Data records
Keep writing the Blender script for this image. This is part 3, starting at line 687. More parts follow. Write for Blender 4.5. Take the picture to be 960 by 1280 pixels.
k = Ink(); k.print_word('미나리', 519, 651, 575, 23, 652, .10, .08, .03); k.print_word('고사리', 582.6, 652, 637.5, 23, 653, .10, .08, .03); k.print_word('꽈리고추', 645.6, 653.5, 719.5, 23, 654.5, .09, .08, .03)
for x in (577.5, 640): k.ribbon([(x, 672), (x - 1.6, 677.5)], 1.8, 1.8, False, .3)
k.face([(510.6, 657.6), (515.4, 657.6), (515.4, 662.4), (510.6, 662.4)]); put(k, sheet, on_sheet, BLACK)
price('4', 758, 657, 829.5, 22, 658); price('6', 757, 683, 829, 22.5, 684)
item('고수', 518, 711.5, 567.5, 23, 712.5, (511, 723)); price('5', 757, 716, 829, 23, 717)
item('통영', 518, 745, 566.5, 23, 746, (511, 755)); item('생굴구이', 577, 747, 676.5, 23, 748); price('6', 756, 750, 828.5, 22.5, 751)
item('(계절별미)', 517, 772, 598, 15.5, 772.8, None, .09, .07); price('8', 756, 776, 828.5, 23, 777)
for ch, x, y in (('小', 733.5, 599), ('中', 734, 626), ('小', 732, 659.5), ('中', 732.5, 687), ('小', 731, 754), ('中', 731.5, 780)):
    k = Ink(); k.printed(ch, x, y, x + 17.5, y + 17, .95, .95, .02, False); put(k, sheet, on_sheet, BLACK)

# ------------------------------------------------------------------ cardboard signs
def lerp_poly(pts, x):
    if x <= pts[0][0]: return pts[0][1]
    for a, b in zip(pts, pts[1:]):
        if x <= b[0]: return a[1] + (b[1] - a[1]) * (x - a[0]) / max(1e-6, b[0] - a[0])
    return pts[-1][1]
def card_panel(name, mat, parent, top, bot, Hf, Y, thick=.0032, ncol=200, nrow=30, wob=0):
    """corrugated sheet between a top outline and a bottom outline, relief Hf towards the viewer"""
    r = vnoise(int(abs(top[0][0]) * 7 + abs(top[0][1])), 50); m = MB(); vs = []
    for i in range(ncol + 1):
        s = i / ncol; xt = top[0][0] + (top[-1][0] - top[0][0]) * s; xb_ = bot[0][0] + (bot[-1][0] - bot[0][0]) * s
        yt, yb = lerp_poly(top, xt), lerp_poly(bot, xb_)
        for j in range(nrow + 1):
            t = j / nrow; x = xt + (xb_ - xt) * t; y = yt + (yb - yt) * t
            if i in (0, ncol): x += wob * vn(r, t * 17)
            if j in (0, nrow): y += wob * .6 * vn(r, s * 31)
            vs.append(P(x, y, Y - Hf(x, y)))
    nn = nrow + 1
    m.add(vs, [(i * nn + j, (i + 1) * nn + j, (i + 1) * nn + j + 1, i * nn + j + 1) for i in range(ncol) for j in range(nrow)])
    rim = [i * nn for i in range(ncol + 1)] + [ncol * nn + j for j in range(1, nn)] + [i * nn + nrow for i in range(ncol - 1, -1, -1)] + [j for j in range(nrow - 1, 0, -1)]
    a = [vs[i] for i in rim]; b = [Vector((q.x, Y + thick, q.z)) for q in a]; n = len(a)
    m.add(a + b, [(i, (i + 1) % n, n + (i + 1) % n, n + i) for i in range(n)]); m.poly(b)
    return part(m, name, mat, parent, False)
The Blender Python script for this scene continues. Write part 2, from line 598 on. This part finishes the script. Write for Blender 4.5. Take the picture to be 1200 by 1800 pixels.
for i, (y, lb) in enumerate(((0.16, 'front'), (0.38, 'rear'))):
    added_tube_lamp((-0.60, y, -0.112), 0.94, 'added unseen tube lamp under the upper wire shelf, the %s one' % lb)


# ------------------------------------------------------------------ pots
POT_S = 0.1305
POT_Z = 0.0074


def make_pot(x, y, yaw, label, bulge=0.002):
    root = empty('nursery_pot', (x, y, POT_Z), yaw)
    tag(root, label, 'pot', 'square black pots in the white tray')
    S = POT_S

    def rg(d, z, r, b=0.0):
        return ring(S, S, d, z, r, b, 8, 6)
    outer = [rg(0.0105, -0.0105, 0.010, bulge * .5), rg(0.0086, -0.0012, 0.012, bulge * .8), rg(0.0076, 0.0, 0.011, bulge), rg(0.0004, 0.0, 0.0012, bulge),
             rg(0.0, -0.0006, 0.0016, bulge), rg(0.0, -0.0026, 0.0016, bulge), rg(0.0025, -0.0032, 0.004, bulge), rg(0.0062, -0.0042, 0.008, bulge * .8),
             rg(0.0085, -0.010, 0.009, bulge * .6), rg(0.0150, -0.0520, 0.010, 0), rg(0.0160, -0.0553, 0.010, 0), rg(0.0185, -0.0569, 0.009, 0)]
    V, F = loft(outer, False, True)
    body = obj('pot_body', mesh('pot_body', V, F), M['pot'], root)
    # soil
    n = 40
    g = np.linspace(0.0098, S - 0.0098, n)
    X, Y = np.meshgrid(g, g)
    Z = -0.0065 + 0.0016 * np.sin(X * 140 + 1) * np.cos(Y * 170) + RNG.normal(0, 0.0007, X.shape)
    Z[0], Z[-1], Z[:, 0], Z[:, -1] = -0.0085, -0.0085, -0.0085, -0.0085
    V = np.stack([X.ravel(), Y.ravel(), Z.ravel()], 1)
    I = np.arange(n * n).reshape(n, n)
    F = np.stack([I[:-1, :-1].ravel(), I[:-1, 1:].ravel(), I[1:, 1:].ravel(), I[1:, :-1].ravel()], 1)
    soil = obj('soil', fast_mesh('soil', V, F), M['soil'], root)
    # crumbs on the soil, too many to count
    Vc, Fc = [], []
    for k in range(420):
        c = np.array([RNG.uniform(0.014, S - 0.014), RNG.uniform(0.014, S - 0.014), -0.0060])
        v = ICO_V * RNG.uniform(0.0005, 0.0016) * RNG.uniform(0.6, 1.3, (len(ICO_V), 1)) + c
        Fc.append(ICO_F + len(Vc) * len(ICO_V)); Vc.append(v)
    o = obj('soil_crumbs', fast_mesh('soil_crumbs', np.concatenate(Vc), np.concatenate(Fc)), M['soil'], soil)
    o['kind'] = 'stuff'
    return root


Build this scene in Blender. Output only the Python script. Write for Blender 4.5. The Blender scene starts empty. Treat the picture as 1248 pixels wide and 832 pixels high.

- **GIVEN EXERCISE**: Report how many lines above hold the string "picture", giving nothing but the number.

- **ANSWER TO THIS EXERCISE**: 3